Trump’s campaign made rookie errors

Published 10:59 pm Tuesday, April 12, 2016

 

Donald Trump’s childish response to his loss of national delegates to Sen. Ted Cruz’s superior campaign is bordering on ridiculous. The rules are the rules, and they’ve been in place for a long time. Trump has chosen to forego a ground game, for the most part, and has – at best – disorganized and amateurish campaign organizations in most states.

That’s his own fault.

Demanding that the rules now be changed to accommodate his campaign’s incompetence is immature.

Here’s how he responded on Fox News on Monday, after being blown out in the Colorado delegate process:

“I’ve gotten millions of more votes than Cruz, and I’ve gotten hundreds of delegates more, and we keep fighting, fighting, fighting, and then you have a Colorado where they just get all of these delegates, and it’s not (even) a system,” Trump said, “There was no voting. I didn’t go out there to make a speech or anything.”



If he’s only now learning how Colorado awards its delegates, that’s not Cruz’s problem, nor even Colorado’s. That’s the fault of his thuggish campaign manager, Corey Lewandowski – whose business it is to know how primaries are won.

And that’s an important point to make here. Trump rails about how undemocratic this election is. He’s wrong about two things. First, this isn’t a democracy. Second, this isn’t an election.

On the first point, Trump should know that the United States is a republic. It’s not a direct democracy, and that’s by design.

“The Framers (of the Constitution) founded a republic because they recognized that mob rule could be just as great a threat to liberty as the rule of a king,” the Heritage Foundation notes. “Representation, Madison explains in Federalists 63, is ‘sometimes necessary as a defense to the people against their own temporary errors and delusions.’ America’s constitutional framework thereby seeks to protect the people from the dangers of unchecked popular democracy.”

A real democracy is an ugly thing, because it has no checks against what is called the tyranny of the majority – no protections for those whose opinions may be different from the 50 percent-plus-one that constitutes a majority.

Trump’s second mistake is thinking that the primary selection process is an election, in the purest sense of the word. It’s not. It’s a mix of straw polls, caucuses, primary conventions and, yes, elections. But it’s entirely a party-driven and party-led thing.

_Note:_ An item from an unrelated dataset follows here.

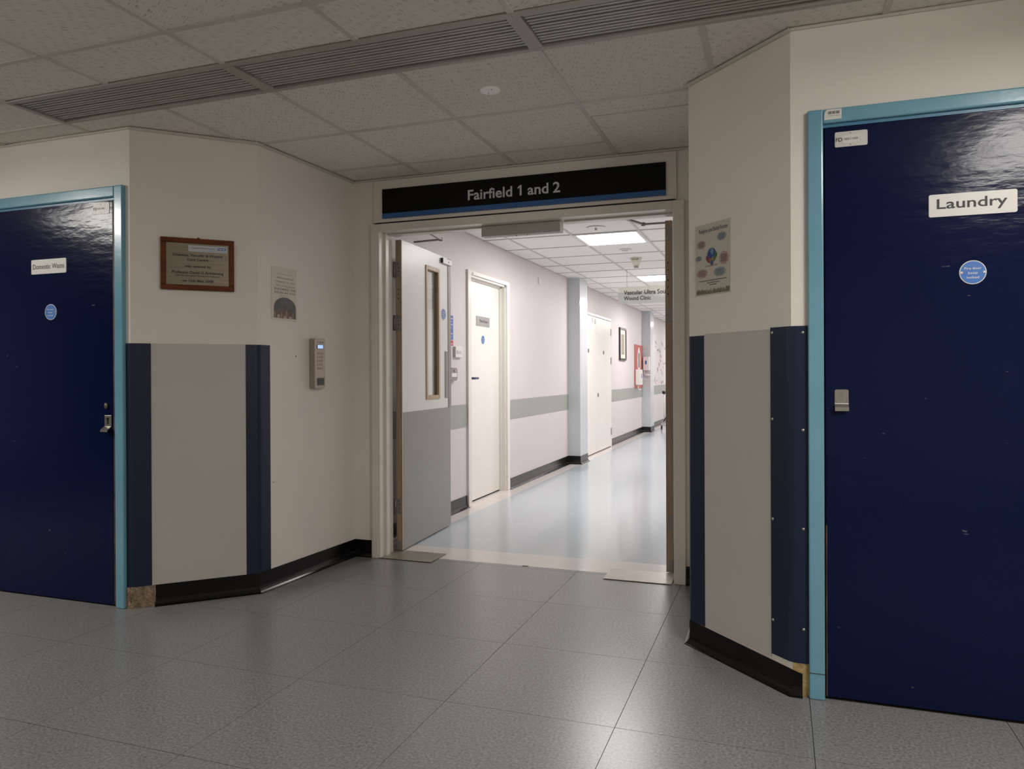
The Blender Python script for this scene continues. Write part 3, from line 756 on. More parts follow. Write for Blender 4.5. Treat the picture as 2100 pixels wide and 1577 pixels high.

There is an election; it comes in November. For now, there are a series of events in which the major political parties choose their nominees for that election.

How they do so varies from state to state. Some have caucuses – open events where voters can attempt to sway each other. Some have closed primary elections (in which only voters registered in a particular party can help choose that party’s nominee). And some have open primaries – in which any voter from any party can participate. Yes, it’s complicated. But no one is stealing anything.

Trump has decided he wants to play politician. He should at least learn the rules of the game.